[DATA EXTRACT]
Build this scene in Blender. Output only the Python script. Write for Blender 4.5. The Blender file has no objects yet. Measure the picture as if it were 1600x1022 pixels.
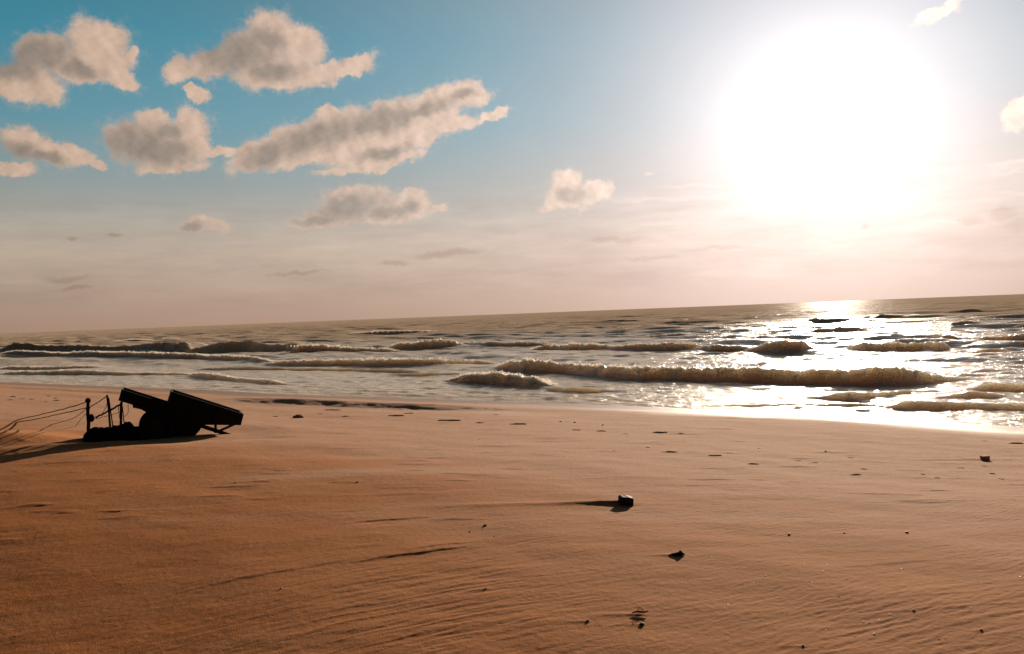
# Backlit North Sea style beach: wet sand, breakers, low sun, a tipped black cart.  World units are metres.
import bpy, bmesh, math, random
import numpy as np
from mathutils import Vector, Matrix, Euler


# ------------------------------------------------------------------ noise
def _h(ix, iy, seed):
    n = (ix.astype(np.int64) * 374761393 + iy.astype(np.int64) * 668265263 + seed * 1442695041) & 0xFFFFFFFF
    n = ((n ^ (n >> 13)) * 1274126177) & 0xFFFFFFFF
    n = n ^ (n >> 16)
    return n

def perlin(x, y, seed=0):
    x0 = np.floor(x); y0 = np.floor(y)
    fx = (x - x0).astype(np.float32); fy = (y - y0).astype(np.float32)
    ix = x0.astype(np.int64); iy = y0.astype(np.int64)
    u = fx * fx * fx * (fx * (fx * 6 - 15) + 10)
    v = fy * fy * fy * (fy * (fy * 6 - 15) + 10)
    def g(dx, dy):
        a = _h(ix + dx, iy + dy, seed).astype(np.float32) * np.float32(2 * np.pi / 4294967296.0)
        return np.cos(a) * (fx - dx) + np.sin(a) * (fy - dy)
    a = g(0, 0); b = g(1, 0); c = g(0, 1); d = g(1, 1)
    return ((a + u * (b - a)) + v * ((c + u * (d - c)) - (a + u * (b - a)))) * 1.41

def fbm(x, y, octv=4, seed=0, gain=.5):
    s = 0; a = 1.; n = 0
    for i in range(octv):
        s = s + a * perlin(x * 2 ** i + 17.3 * i, y * 2 ** i - 9.1 * i, seed + i); n += a; a *= gain
    return s / n

def sstep(a, b, x):
    t = np.clip((x - a) / (b - a), 0, 1)
    return t * t * (3 - 2 * t)

# ------------------------------------------------------------------ shore frame: s = metres landward of the waterline, u = metres along it
NX, NY = 0.5790, 0.8153
S0 = 26.33
SHORE_U = np.array([-66, -39.9, -32, -26.1, -21.15, -16.0, -13.4, -10.8, -7.25, -1.4, 6, 30.])
SHORE_D = np.array([0, .15, -.4, .1, .1, .4, .3, .25, .45, -.8, -.2, 0.])

def su(x, y):
    u = NY * x - NX * y
    d = np.interp(u, SHORE_U, SHORE_D)
    return S0 - (NX * x + NY * y) + d, u

_ps = np.array([-400, -60, -20, 0, 2.5, 6, 11, 15, 17.5, 19.5, 22, 26, 34, 60, 3000.])
_pz = np.array([-6, -4, -1.5, 0, .24, .50, .82, 1.10, 1.26, 1.34, 1.36, 1.31, 1.30, 1.8, 5.])
_gs = np.linspace(-30, 60, 1801)
_gz = np.interp(_gs, _ps, _pz)
_k = np.exp(-0.5 * (np.arange(-60, 61) * .05 / .8) ** 2); _k /= _k.sum()
_gz = np.convolve(np.pad(_gz, 60, mode='edge'), _k, 'valid')

def profile(s):
    return np.where((s > -26) & (s < 56), np.interp(s, _gs, _gz), np.interp(s, _ps, _pz))

CART = (-8.0, 18.1)

def base_height(x, y):
    s, u = su(x, y)
    z = profile(s)
    # long low undulations, drawn out along the shore
    fade = sstep(.5, 4, s)
    z = z + fade * .05 * fbm(u / 9., s / 3.2, 3, 3)
    # berm crest with a steep landward face, strongest left of centre
    m = sstep(-32, -26, u) * (1 - sstep(-19.5, -14.5, u)) * .66 + .22 * (1 - sstep(-36, -30, u))
    sc = 4.9 + .35 * perlin(u / 3.1, u * 0, 8) + .16 * fbm(u / .9, s / .6, 3, 9)
    d = s - sc
    wv = .45 * fbm(u / 1.1, s / .5, 3, 12)
    z = z + m * (.12 * np.exp(-(d / 1.3) ** 2) * (d < 0) + .12 * (d >= 0) * (1 - sstep(0, 1.15 + wv, d)) - .17 * sstep(0, 1.15 + wv, d) * np.exp(-np.clip(d - 1.15, 0, 99) / 1.9))
    # scoured hollow round the cart
    rx = (x - CART[0] - .3) * .914 + (y - CART[1]) * .405
    ry = -(x - CART[0] - .3) * .405 + (y - CART[1]) * .914
    hol = sstep(-2.5, -1.25, ry) * (1 - sstep(.3, 1.8, ry)) * sstep(-8, -4, rx) * (1 - sstep(1.3, 2.6, rx))
    z = z - .055 * hol
    lip = sstep(-4.5, -1.5, rx) * (1 - sstep(1.0, 4.5, rx))
    z = z + lip * .025 * np.where(ry > -3.0, np.exp(-((ry + 3.0) / .8) ** 2), np.exp(-((ry + 3.0) / 2.6) ** 2))
    # wind tail of sand running left from the cart, and the bank under the ropes
    z = z + .07 * np.exp(-((ry + 1.0) / .25) ** 2) * sstep(-.5, -1.2, rx) * np.exp(-np.clip(-rx - 1, 0, 99) / 3.)
    bk = ry - .25 - .10 * np.sin(rx * 1.7)
    z = z + .27 * np.where(bk < 0, np.exp(-(bk / .85) ** 2), np.exp(-(bk / 1.3) ** 2)) * sstep(-1.3, -3.6, rx) * (1 - .5 * sstep(-5, -9, rx))
    # the ground nearest the camera dips away, most of all to the left
    z = z - (.012 + .06 * sstep(2.0, -4.5, x)) * np.log1p(np.exp(np.clip((s - 21.) / 1.2, -30, 30))) * 1.2 * (1 - sstep(30, 60, s))
    return z
CLOUD_CUMULUS = [[-26.58, 17.62, 1.85, 1.24, 5.7], [-29.71, 16.69, 1.45, 0.9, 21.3], [-30.69, 14.92, 1.99, 1.09, 5.8], [-29.36, 14.54, 0.98, 0.67, 5.3], [-27.72, 16.18, 1.7, 0.91, -5.0], [-25.28, 15.73, 1.07, 0.56, -22.1], [-24.59, 17.0, 0.52, 0.31, 50.6], [-25.62, 16.46, 1.12, 0.45, 5.0], [-15.79, 18.61, 1.75, 1.43, -6.9], [-13.9, 18.3, 1.55, 1.17, -27.3], [-17.61, 17.89, 2.04, 1.14, 16.7], [-19.76, 16.9, 1.65, 0.91, 12.8], [-21.6, 16.4, 1.03, 0.7, 3.8], [-15.68, 16.52, 2.98, 0.96, 1.9], [-12.7, 16.5, 1.76, 0.64, 15.1], [-10.05, 17.36, 1.15, 0.56, 23.4], [-10.73, 16.78, 1.42, 0.48, 14.5], [-20.57, 14.9, 0.56, 0.4, 3.1], [-21.03, 15.26, 0.32, 0.24, 3.3], [-30.88, 11.44, 1.06, 0.84, -13.1], [-29.52, 10.86, 1.54, 0.62, -10.1], [-28.03, 10.83, 0.91, 0.55, -7.9], [-26.91, 10.23, 0.5, 0.24, -19.6], [-31.42, 9.83, 1.15, 0.41, 8.9], [-24.46, 11.68, 1.76, 1.34, 2.7], [-22.66, 11.81, 1.8, 1.44, 2.3], [-23.52, 13.27, 1.0, 0.71, 3.2], [-21.13, 13.08, 1.03, 1.04, 2.5], [-20.98, 11.87, 0.88, 0.97, 2.1], [-22.5, 10.32, 2.18, 0.4, 6.9], [-19.41, 11.31, 0.98, 0.33, 1.5], [-17.37, 11.16, 1.54, 0.73, 25.5], [-15.03, 12.16, 2.61, 0.98, 20.1], [-11.55, 13.13, 3.11, 1.04, 15.4], [-12.16, 14.04, 0.96, 0.42, 0.7], [-7.99, 13.89, 2.97, 1.0, 16.3], [-4.82, 14.79, 2.26, 0.84, 15.6], [-2.31, 15.25, 1.27, 0.75, -1.6], [-6.71, 12.48, 3.16, 0.94, 13.2], [-10.09, 11.52, 2.68, 0.76, 11.2], [-10.36, 10.4, 2.76, 0.34, 7.2], [-4.43, 13.17, 2.36, 0.6, 10.0], [-8.57, 10.78, 2.69, 0.43, 12.7], [-0.78, 13.84, 1.36, 0.3, 16.8], [-8.95, 12.2, 3.14, 1.01, 13.7], [-5.77, 13.62, 2.71, 1.01, 14.0], [-13.78, 11.42, 3.06, 0.67, 13.9], [-10.45, 8.05, 2.44, 1.05, 4.1], [-12.02, 7.33, 2.43, 0.69, 11.1], [-13.12, 6.82, 1.92, 0.39, 2.2], [-6.67, 8.07, 1.08, 0.71, -1.3], [-8.27, 7.4, 2.69, 0.62, 1.7], [-5.11, 7.68, 0.81, 0.31, -1.6], [-20.93, 6.72, 0.96, 0.42, 5.4], [-19.89, 6.64, 0.96, 0.47, -10.6], [-21.41, 6.47, 0.8, 0.25, 5.4], [4.25, 8.93, 0.99, 0.97, -41.9], [4.9, 8.19, 1.8, 0.75, -3.0], [6.35, 8.47, 0.99, 0.62, -3.2], [3.43, 7.73, 1.08, 0.4, 17.0], [28.23, 17.02, 1.14, 0.27, 12.3], [29.23, 17.51, 0.33, 0.19, 9.7], [32.4, 10.52, 0.82, 0.57, 26.0], [32.8, 10.89, 0.62, 0.53, 13.9]]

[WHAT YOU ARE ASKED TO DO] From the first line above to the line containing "return S0 - (NX * x + NY * y) + d, u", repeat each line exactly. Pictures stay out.

[RESPONSE TO THE EXERCISE]
Build this scene in Blender. Output only the Python script. Write for Blender 4.5. The Blender file has no objects yet. Measure the picture as if it were 1600x1022 pixels.
# Backlit North Sea style beach: wet sand, breakers, low sun, a tipped black cart.  World units are metres.
import bpy, bmesh, math, random
import numpy as np
from mathutils import Vector, Matrix, Euler


# ------------------------------------------------------------------ noise
def _h(ix, iy, seed):
    n = (ix.astype(np.int64) * 374761393 + iy.astype(np.int64) * 668265263 + seed * 1442695041) & 0xFFFFFFFF
    n = ((n ^ (n >> 13)) * 1274126177) & 0xFFFFFFFF
    n = n ^ (n >> 16)
    return n

def perlin(x, y, seed=0):
    x0 = np.floor(x); y0 = np.floor(y)
    fx = (x - x0).astype(np.float32); fy = (y - y0).astype(np.float32)
    ix = x0.astype(np.int64); iy = y0.astype(np.int64)
    u = fx * fx * fx * (fx * (fx * 6 - 15) + 10)
    v = fy * fy * fy * (fy * (fy * 6 - 15) + 10)
    def g(dx, dy):
        a = _h(ix + dx, iy + dy, seed).astype(np.float32) * np.float32(2 * np.pi / 4294967296.0)
        return np.cos(a) * (fx - dx) + np.sin(a) * (fy - dy)
    a = g(0, 0); b = g(1, 0); c = g(0, 1); d = g(1, 1)
    return ((a + u * (b - a)) + v * ((c + u * (d - c)) - (a + u * (b - a)))) * 1.41

def fbm(x, y, octv=4, seed=0, gain=.5):
    s = 0; a = 1.; n = 0
    for i in range(octv):
        s = s + a * perlin(x * 2 ** i + 17.3 * i, y * 2 ** i - 9.1 * i, seed + i); n += a; a *= gain
    return s / n

def sstep(a, b, x):
    t = np.clip((x - a) / (b - a), 0, 1)
    return t * t * (3 - 2 * t)

# ------------------------------------------------------------------ shore frame: s = metres landward of the waterline, u = metres along it
NX, NY = 0.5790, 0.8153
S0 = 26.33
SHORE_U = np.array([-66, -39.9, -32, -26.1, -21.15, -16.0, -13.4, -10.8, -7.25, -1.4, 6, 30.])
SHORE_D = np.array([0, .15, -.4, .1, .1, .4, .3, .25, .45, -.8, -.2, 0.])

def su(x, y):
    u = NY * x - NX * y
    d = np.interp(u, SHORE_U, SHORE_D)
    return S0 - (NX * x + NY * y) + d, u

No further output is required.